The second level of homework in my son’s third grade class is wonderful. It has my complete buy-in.

Once every three weeks, the children are assigned a “job” that they must research, write about, create a visual, and report on in front of the class. These “job reports” require parental involvement, and they are time-consuming.

The children pick something related to that field that inspires them or excites them. They learn research skills, organizational skills, writing and speaking in front of a crowd. They become the class expert on their given topic, which instills confidence both academically and socially. My son and I have studied Vincent Van Gogh (artist), the Black Eyed Peas (musician), CNN reporter Gary Tuchman and his coverage of Haiti (broadcaster), and we plan to study the Navajo Code Talkers of WWII (inventor) next. Classmates have reported on everything from the piano, Beethoven, Jackson Pollack, and news coverage of Hurricane Katrina. Others have invented their own “homework help” contraptions and made guacamole.

Maybe I like it because I love to do research and write myself. And it’s really fun to work with my son and learn more about the things that inspire him. Maybe I like the “jobs reports” because they ask the kids to take their learning a step further, to think beyond the classroom.

I have no idea how much homework our children should be assigned to keep them sane or to maintain an edge over China in the future. It is true, though, that no matter how long it takes our child to complete the work, we just can’t help ourselves from weighing in.

Parent-Teacher Conferences

As your children move into higher grades, it seems that you get invited less and less to volunteer in the classroom. If you have boys, like I do, they tell you less and less about their days.
“How was your day?”
“It was good.”
“What was the best part?”
“Recess.”
“Learn anything cool?”
“No.”
“What…”
“Mom, I’m too tired to talk about it.”

Those of us who are used to being involved, loving, helicopter moms start to feel left out. We need a secret window to check in on our kids as they move through their days, laugh with their friends, struggle on a math test. So the Parent-Teacher Conference is an eagerly awaited event. This, we think, is going to be that window into the lives of our children. The teacher will tell us if he is naughty, if he has friends, who they are, where he fits socially and academically with his peers, if he leads by example, if he talks too much or not enough. We will, we imagine, walk away from our conference with a picture of our child that we can carry with us through our day while they are busy moving through theirs.

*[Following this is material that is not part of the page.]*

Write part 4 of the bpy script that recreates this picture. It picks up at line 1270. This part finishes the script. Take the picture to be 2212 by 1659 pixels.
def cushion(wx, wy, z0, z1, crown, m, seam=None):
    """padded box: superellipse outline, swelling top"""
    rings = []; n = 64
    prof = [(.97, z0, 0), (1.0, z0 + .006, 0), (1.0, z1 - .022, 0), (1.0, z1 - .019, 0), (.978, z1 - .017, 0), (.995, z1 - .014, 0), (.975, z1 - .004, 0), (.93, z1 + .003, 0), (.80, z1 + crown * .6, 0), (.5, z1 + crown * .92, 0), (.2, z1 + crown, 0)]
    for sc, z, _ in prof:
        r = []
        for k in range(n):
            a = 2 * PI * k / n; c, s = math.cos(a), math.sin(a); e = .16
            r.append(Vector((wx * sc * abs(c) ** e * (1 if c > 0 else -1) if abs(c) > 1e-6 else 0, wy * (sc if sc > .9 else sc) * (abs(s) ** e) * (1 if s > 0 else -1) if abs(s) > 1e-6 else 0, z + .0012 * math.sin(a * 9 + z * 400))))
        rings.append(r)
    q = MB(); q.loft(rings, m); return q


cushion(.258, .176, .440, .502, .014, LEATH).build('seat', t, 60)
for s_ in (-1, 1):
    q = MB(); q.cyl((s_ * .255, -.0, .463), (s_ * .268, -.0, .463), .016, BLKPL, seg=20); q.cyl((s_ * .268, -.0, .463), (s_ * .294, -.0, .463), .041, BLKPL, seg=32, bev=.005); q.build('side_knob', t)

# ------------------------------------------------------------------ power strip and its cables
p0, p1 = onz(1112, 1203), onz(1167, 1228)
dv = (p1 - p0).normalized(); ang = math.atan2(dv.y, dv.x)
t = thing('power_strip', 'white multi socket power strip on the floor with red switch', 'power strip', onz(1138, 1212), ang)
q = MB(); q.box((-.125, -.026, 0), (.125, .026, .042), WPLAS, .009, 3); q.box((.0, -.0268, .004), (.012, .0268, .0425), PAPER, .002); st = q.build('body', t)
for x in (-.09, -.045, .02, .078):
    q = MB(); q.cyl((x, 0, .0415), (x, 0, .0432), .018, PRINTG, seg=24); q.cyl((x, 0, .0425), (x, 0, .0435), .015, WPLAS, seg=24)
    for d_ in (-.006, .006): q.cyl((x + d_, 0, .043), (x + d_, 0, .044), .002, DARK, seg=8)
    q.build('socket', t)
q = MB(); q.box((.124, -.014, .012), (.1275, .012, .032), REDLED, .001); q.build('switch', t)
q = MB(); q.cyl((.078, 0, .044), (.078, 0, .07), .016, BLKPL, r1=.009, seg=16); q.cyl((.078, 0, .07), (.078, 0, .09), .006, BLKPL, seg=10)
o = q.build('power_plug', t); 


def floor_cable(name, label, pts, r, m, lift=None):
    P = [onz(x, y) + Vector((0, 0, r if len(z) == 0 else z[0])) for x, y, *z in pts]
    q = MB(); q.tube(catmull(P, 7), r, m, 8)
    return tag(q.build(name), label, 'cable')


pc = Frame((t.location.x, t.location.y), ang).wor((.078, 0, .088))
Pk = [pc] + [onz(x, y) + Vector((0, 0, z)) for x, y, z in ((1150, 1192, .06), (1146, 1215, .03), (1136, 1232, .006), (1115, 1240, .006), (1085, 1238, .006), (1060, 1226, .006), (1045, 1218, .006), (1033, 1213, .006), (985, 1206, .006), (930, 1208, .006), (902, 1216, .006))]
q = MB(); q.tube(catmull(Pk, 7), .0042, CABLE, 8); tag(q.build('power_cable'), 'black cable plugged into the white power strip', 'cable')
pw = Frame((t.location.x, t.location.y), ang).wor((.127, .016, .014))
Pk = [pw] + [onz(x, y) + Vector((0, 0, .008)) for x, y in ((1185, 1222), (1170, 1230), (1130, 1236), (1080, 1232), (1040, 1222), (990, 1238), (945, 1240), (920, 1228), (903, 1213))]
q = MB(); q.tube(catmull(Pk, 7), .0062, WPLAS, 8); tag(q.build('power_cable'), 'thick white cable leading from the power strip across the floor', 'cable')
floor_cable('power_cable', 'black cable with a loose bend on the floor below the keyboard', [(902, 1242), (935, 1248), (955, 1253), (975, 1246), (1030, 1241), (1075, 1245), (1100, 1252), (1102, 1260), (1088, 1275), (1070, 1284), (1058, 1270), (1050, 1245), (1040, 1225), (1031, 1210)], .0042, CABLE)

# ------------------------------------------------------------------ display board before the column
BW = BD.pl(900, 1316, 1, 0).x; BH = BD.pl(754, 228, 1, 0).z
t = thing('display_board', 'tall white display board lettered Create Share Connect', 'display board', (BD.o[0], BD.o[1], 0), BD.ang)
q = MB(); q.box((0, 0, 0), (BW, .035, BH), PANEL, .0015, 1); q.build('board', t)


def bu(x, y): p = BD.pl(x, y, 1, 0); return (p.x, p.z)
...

So when a teacher says that “everything is going great, he is just where he needs to be, he is a bright kid and so sweet”, you feel cheated. You want more. Does he make you laugh as much as he makes me laugh? Is he a little bit ahead of where he needs to be? Who is he most comfortable sitting next to? Where does he excel? Where does he lag behind? I want specifics so I can have that picture I came for.

And then you talk to the other parents who just had their Parent-Teacher Conferences too. The ones who heard what you heard — that all is going so well — are as upset as you are. Is her teacher lying? Does she not know my child? What does she mean when she says…..

Of course, the parents who heard that their child is struggling in math, or having trouble sitting in his chair, or talking too much, or bullying other kids on the playground — well, they are heading to the nearest margarita bar. But they have a more specific picture, something to work on with their child, a role to play in the day that is no longer ruled by mom or dad. They — the ones who got bad news — are the lucky ones.

So if you teach, if you know a teacher well enough to offer advice, tell them this: the Parent-Teacher Conference can be your gift to parents. Paint a picture for us. Give specifics. Hand us a goal for our child. So we can keep feeling like we are there, catching every victory and little defeat like we used to when they were little. That is really why we are sitting uncomfortably in those kid-sized chairs, excited to hear what you say next.